Le procès du « put Draghi »

CAMBRIDGE – Au cours de l'été 2012, le président de la Banque centrale européenne, Mario Draghi, a promis de faire « tout ce qu'il faut » pour sauver l'euro, y compris l'achat de quantités « illimitées » des obligations souveraines en difficulté. Cette décision, qu’on a appelée par la suite le « put Draghi », avait presque immédiatement réduit les coûts d'emprunt pour l'Espagne et l'Italie, et est largement présentée comme ayant tiré d’affaire une zone euro au bord du gouffre – sans jamais utiliser les soi-disant « opérations monétaires sur titres ».

Cela peut sembler un succès retentissant : la simple annonce du programme OMT était assez pour mettre fin à la crise existentielle de l'union monétaire.

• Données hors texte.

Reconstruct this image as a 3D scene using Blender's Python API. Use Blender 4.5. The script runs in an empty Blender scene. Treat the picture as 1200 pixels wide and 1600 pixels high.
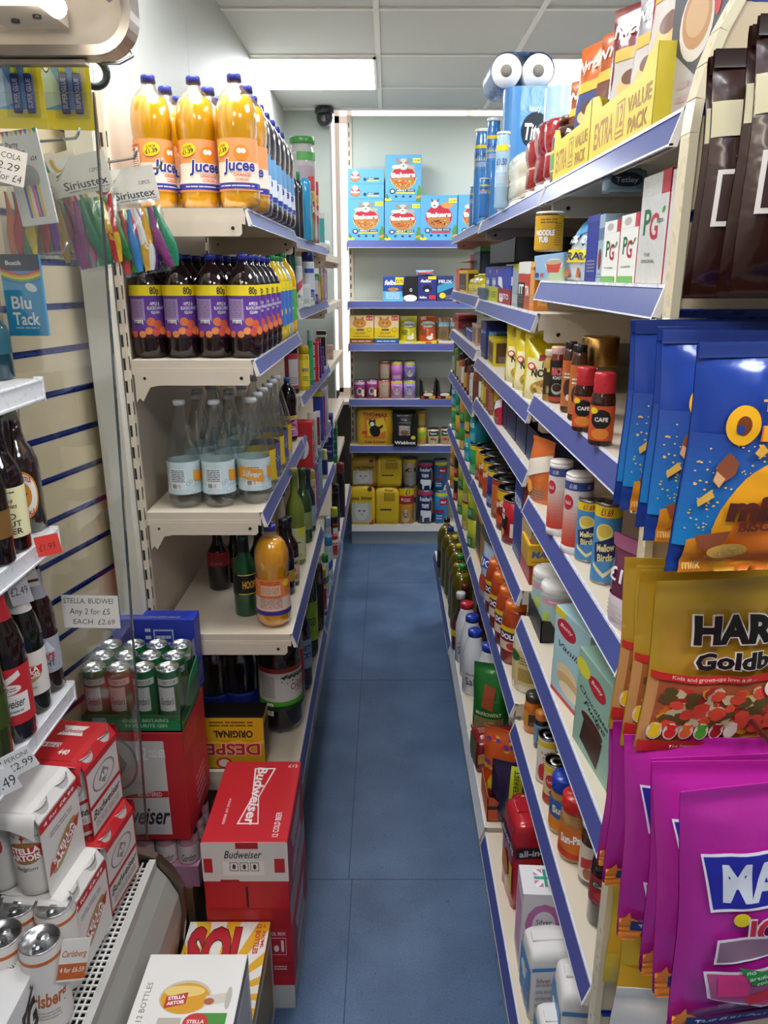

Mais, selon la Cour constitutionnelle allemande, la politique viole les traités de l'Union européenne – une décision que la Cour européenne de justice est en train d'examiner. La décision de la Cour de justice européenne aura des conséquences importantes pour l'avenir de la zone euro, car elle permettra de définir de quelle autorité dispose la BCE, si elle dispose effectivement de quelque autorité que soit, pour intervenir dans une crise de la dette.

Et pourtant, de manière fondamentale, le débat actuel sur les OMT perd de vue l’argument principal. Au lieu de demander si le mandat de la BCE lui permet d'intervenir dans une crise de la dette, les dirigeants européens devraient se demander s’il est souhaitable qu’elle intervienne.